Tuesday 15 June 2021,  at 13:00 - 14:00

Location

Virtual + Centre for Urban Network Evolutions (UrbNet), Aarhus University, Moesgård Allé 20, 8270 Højbjerg, Denmark (Building 4230-232).

Organizer

UrbNet, Centre for Urban Network Evolutions

Abstract

Julius Caesar spent a vast amount of money on building projects in the late 50s and early 40s BC, constructing an extension to the Roman Forum, a great Basilica in the Forum itself, and a temple to Venus. He also planned to monumentalize the ovile, the voting area for the Comitia Tributa (the Tribal Assembly) in the Campus Martius, and to enclose the whole area within a gigantic porticus.
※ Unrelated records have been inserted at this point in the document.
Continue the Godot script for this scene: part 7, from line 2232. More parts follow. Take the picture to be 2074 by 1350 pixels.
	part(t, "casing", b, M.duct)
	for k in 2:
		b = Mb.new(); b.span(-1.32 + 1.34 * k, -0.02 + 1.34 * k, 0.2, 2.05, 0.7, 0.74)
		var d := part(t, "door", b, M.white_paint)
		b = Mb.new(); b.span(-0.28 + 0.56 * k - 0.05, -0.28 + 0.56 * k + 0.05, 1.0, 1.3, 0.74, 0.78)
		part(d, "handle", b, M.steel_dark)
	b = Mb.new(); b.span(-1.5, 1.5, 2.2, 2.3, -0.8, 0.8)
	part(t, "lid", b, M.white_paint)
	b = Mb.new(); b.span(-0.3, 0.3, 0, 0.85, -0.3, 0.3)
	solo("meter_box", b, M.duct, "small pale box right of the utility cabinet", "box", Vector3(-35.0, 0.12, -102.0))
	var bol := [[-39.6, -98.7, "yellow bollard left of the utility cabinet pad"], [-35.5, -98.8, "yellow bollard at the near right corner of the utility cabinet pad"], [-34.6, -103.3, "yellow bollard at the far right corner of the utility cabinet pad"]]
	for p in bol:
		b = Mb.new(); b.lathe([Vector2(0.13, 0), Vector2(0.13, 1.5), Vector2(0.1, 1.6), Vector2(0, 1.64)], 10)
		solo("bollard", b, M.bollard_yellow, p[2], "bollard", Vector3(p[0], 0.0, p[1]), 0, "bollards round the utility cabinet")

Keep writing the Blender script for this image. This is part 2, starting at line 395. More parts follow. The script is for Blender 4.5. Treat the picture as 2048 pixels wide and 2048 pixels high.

In the ancient sources it is reported in addition that he wished to divert the course of the Tiber, to extend the pomerium of the city, and to build a new stone theater and a temple to Mars; though did not live to see any of these latter plans realized. Caesar was not in antiquity generally regarded as a ‘second founder of Rome’; but on account of the sheer scale and ambition of his building activities, it is clear that before his death the people of Rome were beginning to honour him as a second Romulus.

Because Caesar was assassinated with most of his building projects left unfinished—and with some of them not even started—his impact on the city of Rome, and the nature of the interventions he made, is today disputed. Does Caesar’s Forum and the new Senate House, the Curia Julia, completed Augustus about 15 years after Caesar’s death, closely correspond to what Caesar originally aimed to build? Or was Caesar’s original plan changed and adapted in important ways? Given the nature of our evidence, even a question as basic as this is not easy to decide, and remains controversial. Nevertheless, the new joint Danish-Italian excavations of Caesar’s Forum, now already underway, offers a quite exceptional opportunity for scholars to re-open this and other important questions about Caesar’s original intentions, and to offer a comprehensive re-evaluation of his legacy as a builder. In this lecture, Rubina Raja, one of the directors of the new excavations, and Chris Hallett, a research consultant for the project, present some preliminary observations about the promise of this collaborative international effort for gaining a better understanding of Caesar’s far-reaching but unfinished refashioning of the heart of Rome.